Russia To Dominate European Beer Market?
Currently holding the number two spot, Baltika plans to gain ground in former Soviet satellite countries, along with a more aggressive sales push in the UK, Germany and Finland.
It is understood a licensing deal is being negotiated for S&N to brew and distribute Baltika 3 in Britain by next year in a bid to develop it into a sub brand on a similar scale to San Miguel.
Baltica is 92% owned by Scottish & Newcastle and Denmark’s Carlsberg through their Baltic Beverages Holding (BBH) company and so the move would have to be agreed by Carlsberg. The extent of its distribution, pricing and how it will be marketed is yet to be decided.
Baltika 3, a mainstream beer in Russia, is imported sporadically to a small number of bars in cities like London, Edinburgh and Glasgow.
But it is believed that more mileage can be wrung out of its Russian image. S&N chief executive Tony Froggatt said: “San Miguel has blossomed in a short period of time. We think there are brands like Baltika that have potential.”
The company, however, is realistic about its ambitions, and acknowledges Baltika will be a niche brand in Britain.
One City analyst, who preferred not to be named, said it was unlikely Baltika would even have the same cachet in the UK as a big Czech or German brand. “It’s a novelty brand. Nobody is ever going to think Russian beer is that great. It’s never going to be the next Budvar.”
The vast majority of the brand’s growth is likely to come from its strongholds in Russia and Eastern Europe. The brand has already managed to move from a standing start into the second position in just 16 years by focusing on those markets.
About 10.7 million hectolitres of Baltika were sold in 2005, a 13% rise on the previous year. That is just 1.3m hectolitres less than Heineken. But the Heineken brand is also boasting 9% annual growth figures.
One analyst said Baltika could overtake Heineken, especially if it exploits its recently improved distribution in Russia. But he warned: “Heineken is growing quite quickly. If it continues to grow at 10%, it will take Baltika longer than five years.”

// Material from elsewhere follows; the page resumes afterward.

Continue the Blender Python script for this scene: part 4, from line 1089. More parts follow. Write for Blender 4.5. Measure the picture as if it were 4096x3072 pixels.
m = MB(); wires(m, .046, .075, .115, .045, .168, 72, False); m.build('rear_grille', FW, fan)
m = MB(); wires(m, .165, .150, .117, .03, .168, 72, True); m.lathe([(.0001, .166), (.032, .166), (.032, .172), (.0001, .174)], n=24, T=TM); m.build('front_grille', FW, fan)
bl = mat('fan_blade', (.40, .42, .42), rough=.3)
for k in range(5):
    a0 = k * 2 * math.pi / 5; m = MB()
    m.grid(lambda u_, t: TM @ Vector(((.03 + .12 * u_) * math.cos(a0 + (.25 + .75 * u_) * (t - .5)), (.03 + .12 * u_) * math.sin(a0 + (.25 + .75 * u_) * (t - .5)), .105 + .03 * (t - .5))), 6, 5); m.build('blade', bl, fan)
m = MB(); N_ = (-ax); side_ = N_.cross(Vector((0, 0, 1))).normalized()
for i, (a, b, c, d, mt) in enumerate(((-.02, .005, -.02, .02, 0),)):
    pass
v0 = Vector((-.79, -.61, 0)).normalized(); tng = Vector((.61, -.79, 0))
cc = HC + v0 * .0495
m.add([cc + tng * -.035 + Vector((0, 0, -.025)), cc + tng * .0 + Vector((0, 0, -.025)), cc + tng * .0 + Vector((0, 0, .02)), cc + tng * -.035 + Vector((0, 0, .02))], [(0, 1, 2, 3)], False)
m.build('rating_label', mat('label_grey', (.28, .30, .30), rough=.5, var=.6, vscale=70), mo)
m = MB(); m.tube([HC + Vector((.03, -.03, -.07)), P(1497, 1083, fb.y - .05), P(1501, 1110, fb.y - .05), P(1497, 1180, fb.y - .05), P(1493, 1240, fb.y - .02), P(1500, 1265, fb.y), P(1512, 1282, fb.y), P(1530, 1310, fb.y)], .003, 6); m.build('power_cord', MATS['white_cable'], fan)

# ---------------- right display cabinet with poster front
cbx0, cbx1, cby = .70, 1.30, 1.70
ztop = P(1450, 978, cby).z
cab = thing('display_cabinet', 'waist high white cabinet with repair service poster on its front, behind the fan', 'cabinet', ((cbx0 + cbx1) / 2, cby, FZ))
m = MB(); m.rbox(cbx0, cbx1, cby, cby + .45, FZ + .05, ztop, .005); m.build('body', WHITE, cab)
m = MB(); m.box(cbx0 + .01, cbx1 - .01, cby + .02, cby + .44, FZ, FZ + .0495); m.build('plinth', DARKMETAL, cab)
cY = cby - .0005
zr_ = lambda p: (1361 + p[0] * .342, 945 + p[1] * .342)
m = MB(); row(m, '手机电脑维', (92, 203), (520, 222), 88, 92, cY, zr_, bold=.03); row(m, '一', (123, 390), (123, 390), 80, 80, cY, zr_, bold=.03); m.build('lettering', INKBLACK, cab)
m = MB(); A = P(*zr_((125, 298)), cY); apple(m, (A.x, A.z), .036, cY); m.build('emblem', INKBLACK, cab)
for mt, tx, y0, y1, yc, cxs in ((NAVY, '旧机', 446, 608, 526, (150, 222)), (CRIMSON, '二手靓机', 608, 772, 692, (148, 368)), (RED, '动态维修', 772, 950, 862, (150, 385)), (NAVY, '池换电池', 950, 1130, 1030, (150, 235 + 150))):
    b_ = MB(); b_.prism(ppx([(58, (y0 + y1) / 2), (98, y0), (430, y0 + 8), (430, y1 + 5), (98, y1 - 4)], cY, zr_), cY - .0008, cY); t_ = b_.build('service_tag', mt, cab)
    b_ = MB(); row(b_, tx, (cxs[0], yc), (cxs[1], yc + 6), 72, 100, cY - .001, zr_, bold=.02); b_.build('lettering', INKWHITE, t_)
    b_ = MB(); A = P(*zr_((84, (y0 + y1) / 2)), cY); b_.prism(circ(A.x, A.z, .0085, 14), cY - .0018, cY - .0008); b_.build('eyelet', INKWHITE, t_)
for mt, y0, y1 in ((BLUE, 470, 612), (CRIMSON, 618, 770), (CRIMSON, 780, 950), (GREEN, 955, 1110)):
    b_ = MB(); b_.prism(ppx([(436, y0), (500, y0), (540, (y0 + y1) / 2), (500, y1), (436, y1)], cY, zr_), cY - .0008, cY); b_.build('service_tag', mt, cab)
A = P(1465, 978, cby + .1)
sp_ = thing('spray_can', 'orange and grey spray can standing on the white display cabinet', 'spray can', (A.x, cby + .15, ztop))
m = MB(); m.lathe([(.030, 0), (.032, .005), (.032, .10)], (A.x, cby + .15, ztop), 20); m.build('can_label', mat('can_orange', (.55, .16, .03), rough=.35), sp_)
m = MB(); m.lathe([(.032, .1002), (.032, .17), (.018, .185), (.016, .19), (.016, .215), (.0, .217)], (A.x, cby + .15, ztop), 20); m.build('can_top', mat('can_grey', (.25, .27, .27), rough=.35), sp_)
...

BBH will spend $500m (£267m) over the next two years to expand its production capacity in Russia, Ukraine, Kazakhstan and Uzbekistan. That will contribute to Baltika’s distribution, along with its other beer brands.
BBH is adding capacity and reorganising its operations in Ukraine, replacing its top four directors after a poor performance last year that saw it lose market share to its competitors.
“We got tied up with issues in Russia, with people trying to stop the merger (of the Vena, Pikra and Yarpivo companies into Baltika),” said John Nicolson, chairman of BBH. “We took our eye off Ukraine. By having one bad year and not watching it, we lost three years.”
BBH is also launching a business in Uzbekistan where it will create a new local brand, as well as brewing licensed brands. The company, which is the first international brewer to enter the country, is working with a local partner. The brewery in Tashkent is expected to be up and running in 2007 and producing one million hectolitres of beer within three years. BBH plans to compete against a strong import black market with cheaper prices.
Nicolson said Uzbekistan, which has a population of 27 million and beer consumption of just 10 litres per capita, had the potential to grow like Kazakhstan.
Baltika is already the number one brand in oil-rich Kazakhstan, where the beer market is growing by 40% per year. Nicolson said BBH would also consider moving into other “stans” in the region if the right opportunity came to light.
These expansion plans could prove significant for Edinburgh-based S&N, which now derives 25% of its profits from BBH. Froggatt said that BBH could well account for as much as 35% of its profits in future. But while most analysts are pleased with S&N’s Russian performance, it still has much to prove in its biggest overseas market, France.
Beer sales in that country have been stymied by a difficult economy, operational inefficiencies and a cultural preference for wine. Froggatt said last week that the beer industry had not catered well enough to the French taste buds and would have to become more innovative. But he defended the company’s focus on Western European markets.
“Western Europe is still the largest profit pool in the world. We still have an opportunity to build brand value. We’ve done that in Portugal. We’re starting to get things working in France,” he said. S&N is selling the Champigneulles brewery, improving its on-trade sales force and setting up a national contact centre for Brasseries Kronenbourg.
Meanwhile, Froggatt reiterated his stance on whether there could be a future full-blown merger between Carlsberg and S&N. S&N’s share price has benefitted from speculation that the company could be acquired, with Anheuser-Busch, SABMiller and Carlsberg touted as possible suitors.
Froggatt said he would like to have “a closer relationship” with Carlsberg, but that could be defined as anything from more marketing agreements to a merger. He added: “At the end of the day, you can’t really work on a deeper relationship unless it goes both ways.”
“Neither of us needs to do something. We’re very happy doing what we’re doing. And we’re not going to do anything that is value-destructive for our shareholders.”